● **AIM**: Show all lines holding "scene".

[start]

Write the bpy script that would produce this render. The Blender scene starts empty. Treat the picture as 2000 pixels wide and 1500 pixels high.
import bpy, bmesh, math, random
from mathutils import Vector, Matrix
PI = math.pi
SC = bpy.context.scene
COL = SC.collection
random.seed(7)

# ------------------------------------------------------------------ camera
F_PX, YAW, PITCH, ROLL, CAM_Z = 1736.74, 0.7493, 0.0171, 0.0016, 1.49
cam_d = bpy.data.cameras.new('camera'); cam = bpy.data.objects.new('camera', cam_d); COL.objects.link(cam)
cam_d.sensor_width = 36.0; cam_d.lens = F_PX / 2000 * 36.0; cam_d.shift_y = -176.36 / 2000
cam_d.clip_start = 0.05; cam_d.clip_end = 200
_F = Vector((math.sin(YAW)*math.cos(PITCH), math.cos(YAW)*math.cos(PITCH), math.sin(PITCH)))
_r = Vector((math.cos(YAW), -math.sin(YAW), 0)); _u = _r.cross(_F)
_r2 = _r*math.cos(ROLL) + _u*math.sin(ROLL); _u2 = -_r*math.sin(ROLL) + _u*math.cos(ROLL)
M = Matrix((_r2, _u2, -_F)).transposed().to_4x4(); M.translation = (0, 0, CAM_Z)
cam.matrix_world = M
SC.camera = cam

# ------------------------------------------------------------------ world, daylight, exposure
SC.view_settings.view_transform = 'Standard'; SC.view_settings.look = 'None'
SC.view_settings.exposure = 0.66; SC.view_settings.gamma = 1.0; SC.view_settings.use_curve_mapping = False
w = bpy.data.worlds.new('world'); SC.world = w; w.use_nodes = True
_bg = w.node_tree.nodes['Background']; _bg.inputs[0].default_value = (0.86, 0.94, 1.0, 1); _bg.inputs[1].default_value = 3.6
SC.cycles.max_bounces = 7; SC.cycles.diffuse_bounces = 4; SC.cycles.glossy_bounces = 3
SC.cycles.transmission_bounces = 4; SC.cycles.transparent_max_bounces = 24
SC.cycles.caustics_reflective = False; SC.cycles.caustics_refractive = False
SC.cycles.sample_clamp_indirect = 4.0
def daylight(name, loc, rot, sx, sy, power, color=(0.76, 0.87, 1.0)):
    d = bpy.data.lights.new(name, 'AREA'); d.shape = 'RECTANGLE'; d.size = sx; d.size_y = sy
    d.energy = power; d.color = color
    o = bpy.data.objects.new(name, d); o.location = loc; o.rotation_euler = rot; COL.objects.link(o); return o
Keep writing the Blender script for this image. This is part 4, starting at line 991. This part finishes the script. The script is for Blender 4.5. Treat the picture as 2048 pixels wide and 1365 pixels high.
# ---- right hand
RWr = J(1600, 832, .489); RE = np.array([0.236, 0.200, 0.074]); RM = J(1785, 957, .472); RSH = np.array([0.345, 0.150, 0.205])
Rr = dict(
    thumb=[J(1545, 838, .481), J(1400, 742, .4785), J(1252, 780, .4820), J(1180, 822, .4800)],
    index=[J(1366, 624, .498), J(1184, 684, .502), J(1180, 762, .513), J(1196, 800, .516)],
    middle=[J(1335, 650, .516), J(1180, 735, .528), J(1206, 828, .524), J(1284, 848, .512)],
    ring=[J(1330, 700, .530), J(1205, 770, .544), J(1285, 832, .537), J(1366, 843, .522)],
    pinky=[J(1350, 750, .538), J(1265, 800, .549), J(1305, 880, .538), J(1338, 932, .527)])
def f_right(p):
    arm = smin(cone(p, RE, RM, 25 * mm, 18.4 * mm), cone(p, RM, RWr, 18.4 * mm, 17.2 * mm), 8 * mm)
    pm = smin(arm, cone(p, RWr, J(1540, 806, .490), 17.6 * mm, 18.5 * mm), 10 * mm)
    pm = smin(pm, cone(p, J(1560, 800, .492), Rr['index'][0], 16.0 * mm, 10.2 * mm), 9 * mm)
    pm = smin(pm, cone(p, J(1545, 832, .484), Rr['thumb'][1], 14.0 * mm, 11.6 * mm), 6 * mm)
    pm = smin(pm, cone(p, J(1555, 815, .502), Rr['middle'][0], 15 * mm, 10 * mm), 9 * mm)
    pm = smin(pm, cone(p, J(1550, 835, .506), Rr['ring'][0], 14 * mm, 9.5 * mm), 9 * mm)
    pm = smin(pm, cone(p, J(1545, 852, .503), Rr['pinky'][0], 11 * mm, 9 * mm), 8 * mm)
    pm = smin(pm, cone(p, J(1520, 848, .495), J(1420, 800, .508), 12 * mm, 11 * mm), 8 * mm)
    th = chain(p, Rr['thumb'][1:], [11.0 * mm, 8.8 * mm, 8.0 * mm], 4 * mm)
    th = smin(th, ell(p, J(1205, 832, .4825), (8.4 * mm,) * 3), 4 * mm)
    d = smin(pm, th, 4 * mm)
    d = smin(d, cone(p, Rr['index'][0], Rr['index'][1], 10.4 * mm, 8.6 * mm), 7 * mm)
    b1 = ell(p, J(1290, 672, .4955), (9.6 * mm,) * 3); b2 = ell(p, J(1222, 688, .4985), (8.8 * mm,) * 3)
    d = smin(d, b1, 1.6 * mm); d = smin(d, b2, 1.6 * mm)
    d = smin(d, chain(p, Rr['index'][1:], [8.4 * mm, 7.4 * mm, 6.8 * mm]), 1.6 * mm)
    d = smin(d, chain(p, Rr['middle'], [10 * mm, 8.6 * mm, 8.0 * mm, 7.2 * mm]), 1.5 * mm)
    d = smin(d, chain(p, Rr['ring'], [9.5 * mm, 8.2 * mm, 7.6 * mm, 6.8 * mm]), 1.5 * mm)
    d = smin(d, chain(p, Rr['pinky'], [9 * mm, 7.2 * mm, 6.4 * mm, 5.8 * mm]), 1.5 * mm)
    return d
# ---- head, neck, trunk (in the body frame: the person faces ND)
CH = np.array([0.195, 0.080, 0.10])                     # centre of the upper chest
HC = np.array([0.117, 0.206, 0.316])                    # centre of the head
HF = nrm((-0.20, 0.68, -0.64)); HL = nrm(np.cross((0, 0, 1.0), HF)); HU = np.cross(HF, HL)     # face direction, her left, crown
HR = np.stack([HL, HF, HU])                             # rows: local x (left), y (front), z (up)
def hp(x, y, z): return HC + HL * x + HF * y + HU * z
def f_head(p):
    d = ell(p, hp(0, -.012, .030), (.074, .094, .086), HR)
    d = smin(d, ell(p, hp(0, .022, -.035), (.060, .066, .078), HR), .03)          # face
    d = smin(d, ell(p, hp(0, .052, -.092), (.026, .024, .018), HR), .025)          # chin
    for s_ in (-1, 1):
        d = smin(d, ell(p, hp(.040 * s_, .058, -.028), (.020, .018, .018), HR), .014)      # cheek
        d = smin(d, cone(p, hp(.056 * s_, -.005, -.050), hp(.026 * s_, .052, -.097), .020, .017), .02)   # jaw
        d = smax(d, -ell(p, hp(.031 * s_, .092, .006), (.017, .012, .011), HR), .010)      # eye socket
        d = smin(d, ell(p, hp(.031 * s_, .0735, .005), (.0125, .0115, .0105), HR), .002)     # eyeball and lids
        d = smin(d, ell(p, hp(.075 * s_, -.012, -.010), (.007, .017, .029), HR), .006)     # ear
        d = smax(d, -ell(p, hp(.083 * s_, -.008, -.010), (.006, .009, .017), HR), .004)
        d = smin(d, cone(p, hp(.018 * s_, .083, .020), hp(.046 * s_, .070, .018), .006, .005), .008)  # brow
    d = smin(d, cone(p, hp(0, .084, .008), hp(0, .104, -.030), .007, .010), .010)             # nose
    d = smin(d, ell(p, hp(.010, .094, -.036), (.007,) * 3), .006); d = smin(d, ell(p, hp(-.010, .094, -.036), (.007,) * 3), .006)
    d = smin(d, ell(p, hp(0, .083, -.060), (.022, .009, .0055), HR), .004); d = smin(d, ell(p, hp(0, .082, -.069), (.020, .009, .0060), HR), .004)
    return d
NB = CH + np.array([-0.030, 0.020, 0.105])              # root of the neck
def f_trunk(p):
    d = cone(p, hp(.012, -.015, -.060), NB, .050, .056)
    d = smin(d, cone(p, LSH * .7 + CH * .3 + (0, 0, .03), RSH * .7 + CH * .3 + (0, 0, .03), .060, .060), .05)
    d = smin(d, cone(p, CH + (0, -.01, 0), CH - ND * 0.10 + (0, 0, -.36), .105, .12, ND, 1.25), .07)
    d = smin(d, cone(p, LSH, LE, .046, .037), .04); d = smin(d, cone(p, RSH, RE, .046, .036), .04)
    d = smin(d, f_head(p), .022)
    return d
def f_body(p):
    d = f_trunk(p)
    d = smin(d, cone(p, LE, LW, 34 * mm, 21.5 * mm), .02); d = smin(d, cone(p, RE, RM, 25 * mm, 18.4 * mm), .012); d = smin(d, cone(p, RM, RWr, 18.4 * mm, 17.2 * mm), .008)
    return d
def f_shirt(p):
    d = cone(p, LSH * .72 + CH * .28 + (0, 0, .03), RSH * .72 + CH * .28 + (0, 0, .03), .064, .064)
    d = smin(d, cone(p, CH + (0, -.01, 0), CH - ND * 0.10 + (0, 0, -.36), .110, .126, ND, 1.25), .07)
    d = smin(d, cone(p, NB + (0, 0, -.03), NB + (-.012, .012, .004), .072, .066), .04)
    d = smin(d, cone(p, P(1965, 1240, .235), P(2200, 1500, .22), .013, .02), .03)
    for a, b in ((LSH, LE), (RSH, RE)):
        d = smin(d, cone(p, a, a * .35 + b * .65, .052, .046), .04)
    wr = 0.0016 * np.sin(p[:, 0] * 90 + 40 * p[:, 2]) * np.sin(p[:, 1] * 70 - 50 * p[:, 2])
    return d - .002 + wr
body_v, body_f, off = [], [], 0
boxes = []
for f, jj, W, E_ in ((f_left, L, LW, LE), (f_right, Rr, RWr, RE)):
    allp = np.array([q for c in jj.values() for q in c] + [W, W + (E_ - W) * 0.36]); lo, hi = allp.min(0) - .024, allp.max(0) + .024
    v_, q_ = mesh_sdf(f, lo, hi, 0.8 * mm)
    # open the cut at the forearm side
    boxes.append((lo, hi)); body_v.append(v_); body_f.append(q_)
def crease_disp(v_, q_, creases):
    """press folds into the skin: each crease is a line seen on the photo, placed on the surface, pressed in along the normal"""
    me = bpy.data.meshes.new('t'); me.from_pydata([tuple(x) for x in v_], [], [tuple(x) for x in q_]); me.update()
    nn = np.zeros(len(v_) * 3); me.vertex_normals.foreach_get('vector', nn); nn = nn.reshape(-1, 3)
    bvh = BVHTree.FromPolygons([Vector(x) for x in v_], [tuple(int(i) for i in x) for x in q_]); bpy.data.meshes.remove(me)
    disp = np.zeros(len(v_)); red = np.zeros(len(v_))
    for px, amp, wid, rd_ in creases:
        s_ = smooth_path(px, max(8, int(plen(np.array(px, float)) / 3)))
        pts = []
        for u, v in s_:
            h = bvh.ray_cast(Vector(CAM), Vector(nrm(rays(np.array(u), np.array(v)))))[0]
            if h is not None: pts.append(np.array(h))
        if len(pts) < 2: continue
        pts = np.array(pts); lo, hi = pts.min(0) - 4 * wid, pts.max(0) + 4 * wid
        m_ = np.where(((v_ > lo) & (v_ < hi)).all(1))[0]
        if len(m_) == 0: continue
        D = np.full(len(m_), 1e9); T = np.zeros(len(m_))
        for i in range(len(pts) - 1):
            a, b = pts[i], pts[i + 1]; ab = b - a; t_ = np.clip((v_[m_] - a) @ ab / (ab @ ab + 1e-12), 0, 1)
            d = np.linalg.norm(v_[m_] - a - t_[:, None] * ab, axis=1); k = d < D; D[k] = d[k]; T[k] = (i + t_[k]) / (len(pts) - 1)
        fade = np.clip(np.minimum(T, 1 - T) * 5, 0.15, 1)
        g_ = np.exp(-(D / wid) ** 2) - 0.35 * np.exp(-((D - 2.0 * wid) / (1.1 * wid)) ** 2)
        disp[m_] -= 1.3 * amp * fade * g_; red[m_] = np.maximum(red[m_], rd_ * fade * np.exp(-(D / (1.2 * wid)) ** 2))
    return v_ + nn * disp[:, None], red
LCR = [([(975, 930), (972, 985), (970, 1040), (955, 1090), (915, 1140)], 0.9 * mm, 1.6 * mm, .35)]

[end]

● **TASK RESULT**:
Write the bpy script that would produce this render. The Blender scene starts empty. Treat the picture as 2000 pixels wide and 1500 pixels high.
SC = bpy.context.scene